Lors du dernier Conseil et de stabilisation et d’association entre l’UE et l’Albanie [1 mars 2021], en vue de la future adhésion, Bruxelles a félicité le gouvernement sur les avancés dans le domaine de la lutte contre la corruption et l’Etat de droit, mais peu d’éléments concernant l’égalité des genres ont été mentionnés. Est-ce un domaine qui peut influencer le processus d’adhésion ?

“L’UE a toujours été un moteur pour l’égalité des genres dans de nombreux secteurs, et pas seulement pour les quotas. Ils ont beaucoup investi en Albanie pour que les femmes soient reconnues comme des protagonistes actifs dans la communauté. Mais il est vrai que dans le rapport du Conseil européen, la condition des femmes n’est pas la plus grande préoccupation de l’UE. D’une part, nous n’avons pas de problèmes majeurs comme d’autres pays. Le principal focus de l’UE est l’amélioration de L’Etat de droit.”

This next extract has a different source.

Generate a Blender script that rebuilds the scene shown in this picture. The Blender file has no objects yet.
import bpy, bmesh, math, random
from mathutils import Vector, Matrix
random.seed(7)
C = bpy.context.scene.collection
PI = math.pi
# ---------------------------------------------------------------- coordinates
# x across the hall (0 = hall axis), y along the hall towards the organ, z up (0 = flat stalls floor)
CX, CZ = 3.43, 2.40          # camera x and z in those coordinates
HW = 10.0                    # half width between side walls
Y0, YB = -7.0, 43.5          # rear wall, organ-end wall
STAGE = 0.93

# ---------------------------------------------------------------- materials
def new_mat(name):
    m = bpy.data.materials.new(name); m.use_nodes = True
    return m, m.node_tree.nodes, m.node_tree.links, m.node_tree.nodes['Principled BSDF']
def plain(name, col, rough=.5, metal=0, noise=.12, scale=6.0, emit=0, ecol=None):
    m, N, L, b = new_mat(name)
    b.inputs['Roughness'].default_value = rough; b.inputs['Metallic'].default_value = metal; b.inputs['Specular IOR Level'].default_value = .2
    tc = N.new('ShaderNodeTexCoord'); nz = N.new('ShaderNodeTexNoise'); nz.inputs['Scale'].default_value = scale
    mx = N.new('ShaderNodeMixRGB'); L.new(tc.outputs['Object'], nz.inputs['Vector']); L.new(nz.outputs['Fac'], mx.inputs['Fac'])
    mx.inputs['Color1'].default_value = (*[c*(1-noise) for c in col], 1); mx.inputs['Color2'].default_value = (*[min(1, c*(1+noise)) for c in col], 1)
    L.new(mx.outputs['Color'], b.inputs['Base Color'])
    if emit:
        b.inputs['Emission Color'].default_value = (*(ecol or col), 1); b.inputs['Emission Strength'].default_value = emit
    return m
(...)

Pour conclure, souhaitez-vous faire des dernières remarques ?

“À mon avis, il y a encore un manque de compréhension de ce qu’est l’égalité des sexes. Nous avons réussi à obtenir les quotas et à être représentées au niveau institutionnel dans presque tous les secteurs. A ce sujet, le Premier ministre [Edi Rama] a beaucoup renforcé la place des femmes dans la société et même dans la vie quotidienne.

Mais ce n’est pas encore suffisant. La bataille continue car dans les esprits, il doit rester la conviction que les femmes, malgré les choix différents (de hauts fonctionnaires à mère de famille à temps plein) devront toujours être soutenues et considérées par les institutions mais également par la société comme de véritables contributrices dans une société encore conventionnelle.”